Deep questions, shallow waters
Sometimes a stranger will sum up your entire life and not even know it. I took the older boy to see "Faust" Tuesday night at the Lyric Opera. I hadn't planned beforehand where we should go for dinner, figuring someplace would present itself, and indeed, collecting him at Union Station, my eyes fell on a restaurant across the river. "Rivers," the sign read. I've walked past it for nine years but never stopped inside.
"Let's try that," I said.
"Rivers," the boy said, ruminatively, as we crossed the Madison Street bridge. "Shouldn't it be possessive: 'River's'?"
"Maybe it doesn't refer to the Chicago River," I suggested -- a stretch, since it's on the river. "Maybe it's named for the Tigris and Euphrates."
We were seated, we ordered our soup. I tried not to say anything. I really did. But the subject hung in the air. Better to get it over with.
"The name of the restaurant...," I ventured to the waitress.
"Rivers," she said.
"What does it refer to?"
"The Chicago River," she said, helpfully pointing out the window. "It's right there."
"Shouldn't it be possessive then?" I asked. "'River's.' With an apostrophe."
She gave me a long look.
"I think you're overthinking it a little," she said.
Story of my life, I thought, but did not say. What I did say, mustering bravado, was: "I get paid to do that."
The waitress shrugged and went about her business.
"Faust" closes Saturday, or rather, I should say that Gounod's "Faust" closes, this version being the most famous of dozens of takes on Goethe's classic tale, which inspired composers from Beethoven to Randy Newman.
Most people, I imagine, have only a vague idea of the story that inspired so many. To be brief: Faust, an aged scholar, sells his soul to Mephistopheles, aka the devil, to regain his lost youth and the love of the beautiful Marguerite.
That's about where common knowledge peters out. But there's more. The selling-his-soul part only gets you through the first act. Four acts to go. Faust, with a major wingman assist from Lucifer, overcomes the resistance of the devout Marguerite. They share a night of passion, then Faust takes off with the Prince of Darkness to enjoy what the Lyric's demur supertitles call "revels," though the actual French word "sabbat" is closer to "Satanic orgies."
Marguerite has a much grimmer fate. Abandoned, carrying Faust's child, she is cruelly mocked by the townspeople, and, seeking salvation in the church, she finds Satan in the pulpit, reminding her that she is damned to hell.
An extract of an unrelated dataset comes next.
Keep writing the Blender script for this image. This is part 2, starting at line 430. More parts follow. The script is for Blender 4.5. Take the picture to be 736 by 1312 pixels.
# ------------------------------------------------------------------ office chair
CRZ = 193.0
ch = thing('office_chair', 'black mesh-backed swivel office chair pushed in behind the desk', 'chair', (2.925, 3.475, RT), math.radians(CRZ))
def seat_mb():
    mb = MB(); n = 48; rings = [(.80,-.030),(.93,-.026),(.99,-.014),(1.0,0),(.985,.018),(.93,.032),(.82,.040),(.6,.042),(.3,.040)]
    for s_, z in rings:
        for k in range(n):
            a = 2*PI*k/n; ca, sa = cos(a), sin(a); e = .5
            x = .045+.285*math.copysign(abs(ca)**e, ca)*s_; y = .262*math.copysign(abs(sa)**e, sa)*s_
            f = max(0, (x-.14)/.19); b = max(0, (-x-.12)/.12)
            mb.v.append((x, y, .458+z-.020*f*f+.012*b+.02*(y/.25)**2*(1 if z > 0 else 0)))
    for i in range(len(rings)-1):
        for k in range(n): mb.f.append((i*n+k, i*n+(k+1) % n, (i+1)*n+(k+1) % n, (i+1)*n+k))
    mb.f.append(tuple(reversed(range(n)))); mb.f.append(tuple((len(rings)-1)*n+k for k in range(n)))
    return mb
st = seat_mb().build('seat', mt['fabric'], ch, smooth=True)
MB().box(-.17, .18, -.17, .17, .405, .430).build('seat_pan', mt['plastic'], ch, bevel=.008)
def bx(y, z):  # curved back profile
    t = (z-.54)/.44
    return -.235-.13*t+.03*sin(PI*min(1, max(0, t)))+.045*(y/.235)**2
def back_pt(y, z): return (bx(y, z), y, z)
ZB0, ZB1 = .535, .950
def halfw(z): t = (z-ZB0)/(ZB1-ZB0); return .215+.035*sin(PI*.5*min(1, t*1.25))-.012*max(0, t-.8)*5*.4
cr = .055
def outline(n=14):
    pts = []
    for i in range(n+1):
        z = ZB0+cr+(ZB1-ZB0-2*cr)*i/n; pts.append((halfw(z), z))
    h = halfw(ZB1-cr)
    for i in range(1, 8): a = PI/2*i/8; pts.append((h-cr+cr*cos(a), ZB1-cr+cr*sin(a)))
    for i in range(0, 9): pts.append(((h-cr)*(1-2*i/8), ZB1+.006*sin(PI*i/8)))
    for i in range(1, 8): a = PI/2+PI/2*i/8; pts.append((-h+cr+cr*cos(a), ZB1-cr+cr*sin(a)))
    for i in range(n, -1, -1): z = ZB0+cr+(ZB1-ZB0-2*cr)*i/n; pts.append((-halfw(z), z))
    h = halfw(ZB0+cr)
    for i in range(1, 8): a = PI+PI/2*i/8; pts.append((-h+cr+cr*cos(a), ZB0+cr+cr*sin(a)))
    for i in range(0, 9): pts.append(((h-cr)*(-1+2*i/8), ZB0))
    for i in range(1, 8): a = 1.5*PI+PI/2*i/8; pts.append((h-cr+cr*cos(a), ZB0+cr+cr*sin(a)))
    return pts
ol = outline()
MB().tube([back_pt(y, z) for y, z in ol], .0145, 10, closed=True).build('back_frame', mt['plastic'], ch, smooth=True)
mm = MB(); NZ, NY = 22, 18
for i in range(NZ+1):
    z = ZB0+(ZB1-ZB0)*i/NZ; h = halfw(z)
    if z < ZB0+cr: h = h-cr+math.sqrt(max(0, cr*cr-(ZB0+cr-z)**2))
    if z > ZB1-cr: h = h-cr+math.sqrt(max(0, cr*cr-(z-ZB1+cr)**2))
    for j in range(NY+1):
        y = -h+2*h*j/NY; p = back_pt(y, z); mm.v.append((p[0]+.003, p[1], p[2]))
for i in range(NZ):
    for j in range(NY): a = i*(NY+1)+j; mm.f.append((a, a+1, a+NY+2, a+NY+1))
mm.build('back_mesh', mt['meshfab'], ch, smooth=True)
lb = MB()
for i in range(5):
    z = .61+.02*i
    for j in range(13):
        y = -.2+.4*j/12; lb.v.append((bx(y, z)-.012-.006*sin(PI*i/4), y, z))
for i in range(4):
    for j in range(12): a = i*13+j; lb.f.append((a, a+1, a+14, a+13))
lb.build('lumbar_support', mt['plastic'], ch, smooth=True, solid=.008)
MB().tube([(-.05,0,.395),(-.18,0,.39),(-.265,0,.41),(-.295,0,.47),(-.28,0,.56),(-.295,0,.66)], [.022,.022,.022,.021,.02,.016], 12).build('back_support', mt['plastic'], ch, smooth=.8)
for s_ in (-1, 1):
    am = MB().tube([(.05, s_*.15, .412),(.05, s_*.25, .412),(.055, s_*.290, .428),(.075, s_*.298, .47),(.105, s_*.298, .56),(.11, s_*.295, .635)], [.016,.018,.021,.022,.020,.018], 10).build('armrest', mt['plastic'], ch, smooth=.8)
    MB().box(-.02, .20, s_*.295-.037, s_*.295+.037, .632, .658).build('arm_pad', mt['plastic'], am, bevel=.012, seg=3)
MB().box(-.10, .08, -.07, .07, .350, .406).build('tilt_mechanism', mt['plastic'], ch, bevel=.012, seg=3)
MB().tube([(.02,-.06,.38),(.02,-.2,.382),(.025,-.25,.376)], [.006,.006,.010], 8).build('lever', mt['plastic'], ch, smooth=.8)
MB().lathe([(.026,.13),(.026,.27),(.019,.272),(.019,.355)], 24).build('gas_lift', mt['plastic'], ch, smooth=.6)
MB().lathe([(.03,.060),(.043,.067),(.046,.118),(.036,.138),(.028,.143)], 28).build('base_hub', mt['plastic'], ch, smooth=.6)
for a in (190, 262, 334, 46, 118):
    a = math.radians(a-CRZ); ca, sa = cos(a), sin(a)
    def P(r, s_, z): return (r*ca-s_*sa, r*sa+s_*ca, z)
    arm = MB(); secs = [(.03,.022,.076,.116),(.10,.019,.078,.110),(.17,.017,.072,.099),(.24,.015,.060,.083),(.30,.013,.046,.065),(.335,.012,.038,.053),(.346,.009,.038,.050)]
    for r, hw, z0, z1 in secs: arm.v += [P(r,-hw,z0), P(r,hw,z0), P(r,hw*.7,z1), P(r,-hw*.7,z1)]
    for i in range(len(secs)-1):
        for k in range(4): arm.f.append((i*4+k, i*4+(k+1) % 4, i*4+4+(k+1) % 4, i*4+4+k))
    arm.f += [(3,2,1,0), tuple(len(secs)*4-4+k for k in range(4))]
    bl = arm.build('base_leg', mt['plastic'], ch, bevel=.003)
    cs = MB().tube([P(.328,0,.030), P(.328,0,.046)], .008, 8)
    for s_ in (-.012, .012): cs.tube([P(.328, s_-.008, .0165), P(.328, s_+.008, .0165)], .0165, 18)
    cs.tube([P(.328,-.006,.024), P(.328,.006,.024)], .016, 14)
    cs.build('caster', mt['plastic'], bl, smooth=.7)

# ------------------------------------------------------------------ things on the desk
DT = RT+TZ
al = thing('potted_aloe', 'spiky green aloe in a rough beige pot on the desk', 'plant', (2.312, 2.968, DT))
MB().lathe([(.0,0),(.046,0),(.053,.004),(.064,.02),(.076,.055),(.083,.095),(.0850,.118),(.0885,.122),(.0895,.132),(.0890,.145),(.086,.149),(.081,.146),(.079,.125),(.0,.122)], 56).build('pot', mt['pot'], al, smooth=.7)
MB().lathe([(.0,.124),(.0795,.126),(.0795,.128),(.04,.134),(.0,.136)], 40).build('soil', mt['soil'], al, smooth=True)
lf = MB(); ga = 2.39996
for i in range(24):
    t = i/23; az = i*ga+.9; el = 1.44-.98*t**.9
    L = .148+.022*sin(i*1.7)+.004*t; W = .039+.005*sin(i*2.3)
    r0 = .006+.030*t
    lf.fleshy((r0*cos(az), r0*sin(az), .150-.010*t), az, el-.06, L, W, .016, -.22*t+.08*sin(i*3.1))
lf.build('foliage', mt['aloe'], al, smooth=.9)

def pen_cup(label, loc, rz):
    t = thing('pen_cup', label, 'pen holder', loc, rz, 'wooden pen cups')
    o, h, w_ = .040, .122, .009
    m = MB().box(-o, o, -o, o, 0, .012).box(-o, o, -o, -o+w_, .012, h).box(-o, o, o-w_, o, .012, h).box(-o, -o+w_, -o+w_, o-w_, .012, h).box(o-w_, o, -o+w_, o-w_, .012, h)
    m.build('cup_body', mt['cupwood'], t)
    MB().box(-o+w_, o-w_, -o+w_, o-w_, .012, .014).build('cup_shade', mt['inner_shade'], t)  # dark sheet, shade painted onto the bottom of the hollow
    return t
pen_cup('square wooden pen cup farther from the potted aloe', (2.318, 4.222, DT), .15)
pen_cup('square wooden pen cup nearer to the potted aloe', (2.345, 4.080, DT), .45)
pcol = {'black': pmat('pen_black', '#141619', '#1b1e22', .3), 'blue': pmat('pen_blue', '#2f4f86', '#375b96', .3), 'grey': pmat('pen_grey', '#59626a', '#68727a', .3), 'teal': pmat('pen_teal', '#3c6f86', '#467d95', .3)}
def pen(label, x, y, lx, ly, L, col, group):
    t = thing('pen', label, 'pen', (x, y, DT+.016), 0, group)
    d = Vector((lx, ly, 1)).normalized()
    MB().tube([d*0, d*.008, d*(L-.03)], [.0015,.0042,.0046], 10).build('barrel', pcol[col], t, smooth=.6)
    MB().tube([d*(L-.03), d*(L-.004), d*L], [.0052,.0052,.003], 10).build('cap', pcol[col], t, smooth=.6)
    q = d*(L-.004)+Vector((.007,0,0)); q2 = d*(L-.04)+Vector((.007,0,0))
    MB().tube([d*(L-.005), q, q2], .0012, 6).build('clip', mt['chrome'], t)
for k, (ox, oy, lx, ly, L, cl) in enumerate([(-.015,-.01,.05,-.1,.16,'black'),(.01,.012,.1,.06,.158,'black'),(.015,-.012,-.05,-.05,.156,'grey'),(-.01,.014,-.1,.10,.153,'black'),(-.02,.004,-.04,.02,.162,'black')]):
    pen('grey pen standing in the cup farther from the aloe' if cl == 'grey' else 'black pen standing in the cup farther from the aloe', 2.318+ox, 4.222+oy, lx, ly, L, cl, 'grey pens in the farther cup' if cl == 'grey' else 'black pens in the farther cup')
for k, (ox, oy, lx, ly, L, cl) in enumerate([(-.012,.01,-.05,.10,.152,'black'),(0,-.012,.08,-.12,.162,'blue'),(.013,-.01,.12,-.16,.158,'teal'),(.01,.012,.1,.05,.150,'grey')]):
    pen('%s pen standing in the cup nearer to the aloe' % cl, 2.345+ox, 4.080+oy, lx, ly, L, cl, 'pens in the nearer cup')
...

Now tell me -- is that fair?
Marguerite has one weak moment and suffers for the rest of the play -- her beloved brother is killed defending her honor and dies cursing her. She trades her beautiful garden for a loom in a sweat shop.
Meanwhile, Faust, guilty of the same sin, parties on, touched with occasional guilty thoughts of his betrayed love. He doesn't even have to go to hell in the end, apparently.
I couldn't help but think of this double standard the next day, when a Cook County Circuit judge blocked -- for now -- the ill-advised Illinois law that would require parents of girls under the age of 18 to be notified if their daughters seek an abortion.
The prospective fathers get a pass. No law requiring their parents be told that they knocked up somebody and now their potential grandchild has a date at the abortionist.
How fair is that?
Not that I want the law extended. It's bad enough as it is, another ploy by the endlessly creative anti-choice crowd, desperate to get around the basic fact that abortion has been legal for 36 years and most Americans are content to keep it that way. Following their own moral system isn't satisfying enough for them; we all have to.
"But wouldn't you want to know that your daughter is having an abortion?" they ask. Why sure. But that isn't the question at issue here. The question is: "Wouldn't you want the government to force all young women contemplating an abortion to notify their parents?" and the answer is an easy, "Heck no."
The government intrudes too much on family life already, and the law's attempts to consider woefully frequent situations like abuse by allowing teens to swear out statements against their parents will only create a lot of false indictments from girls desperate to get the procedure.
Underline "desperate." At the end of "Faust," Marguerite murders her baby -- an all-too-common path taken by women who can't have abortions. We are supposed to be comforted because she is forgiven and ascends to heaven. It would be a lot more comforting if she weren't hounded to her death in the first place, suffering for the same crime that rolls off Faust's well-dressed back.
Is it any different outside the theater? We condemn Islam for oppressing women, then chain our own government to a medieval theology.
And the thing is, we don't even see it. We are so in the thrall of religionists telling us how to behave that we don't even recognize it as such. We permit them to raise a new generation of Marguerites, sowing fresh tragedies by taking antique doctrine passionately believed by a few and wedding it to a law that must be obeyed by all. It could be an opera -- it's tragic enough.